Users don't typically configure the content for the device on the device itself - they use the web site for that.

The biggest issue we've had to confront with chumby is that folks try to think about the device as something like a PDA, phone or desktop computer when it's none of those things.

In the current software revision, the alarm is fixed to a built-in alarm sound - you were supposed to be able to specify a sound but unfortunately there's a bug that makes that fail.  However, in later versions of the software you'll be able to specify what you want to have happen - music, a Flash movie, or whatever.

Re: Alarms and touch screen

Are the squeeze sensor, touch screen and ambient light sensor, seperate types of events in a flash widget or Linux application?

For example could a flash widget respond to ambient light changes?

Re: Alarms and touch screen

Yes - all of the sensors are accessible from Flash.

In the current software revision, the player has additional ASnative calls, but for production the sensors will be accessible through the FSCommand2 interface as officially preferred for FlashLite

Re: Alarms and touch screen

thanks for answering my questions thus far.

Is there any chance that chumby will have a way to support MIDI files for alarms?

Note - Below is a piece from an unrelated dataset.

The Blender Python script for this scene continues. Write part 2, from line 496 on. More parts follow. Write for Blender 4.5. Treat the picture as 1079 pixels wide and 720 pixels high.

some pros for this approach:
1) midi files are small, so people can have many of them in the 64mb memory
2) The 'device sound" implementation of Flash Lite can inferface with a MIDI synth which could be useful for small file size alert sounds when data arrives through a flash widget.
3) there is a great deal of MIDI based ringtone content already on the market for users to select from.

cons:
1) I guess it is another thing to deal with
2) I am not sure if there are open source MIDI synths for LINUX that are cpu efficient for consumer electronics.
3) some people think MIDI sounds "cheesy" but that really depends upon the production of the MIDI file and the host synthesizer sound bank.

Re: Alarms and touch screen

Just having a deja vu moment...would I have had a MIDI based music program with piano overlay for my Commodore 64 keyboard??? Whatever it was, it provided hours of fun...happy memories!

Re: Alarms and touch screen

Well, it does look like you've listed exactly the same list of pros and cons I would.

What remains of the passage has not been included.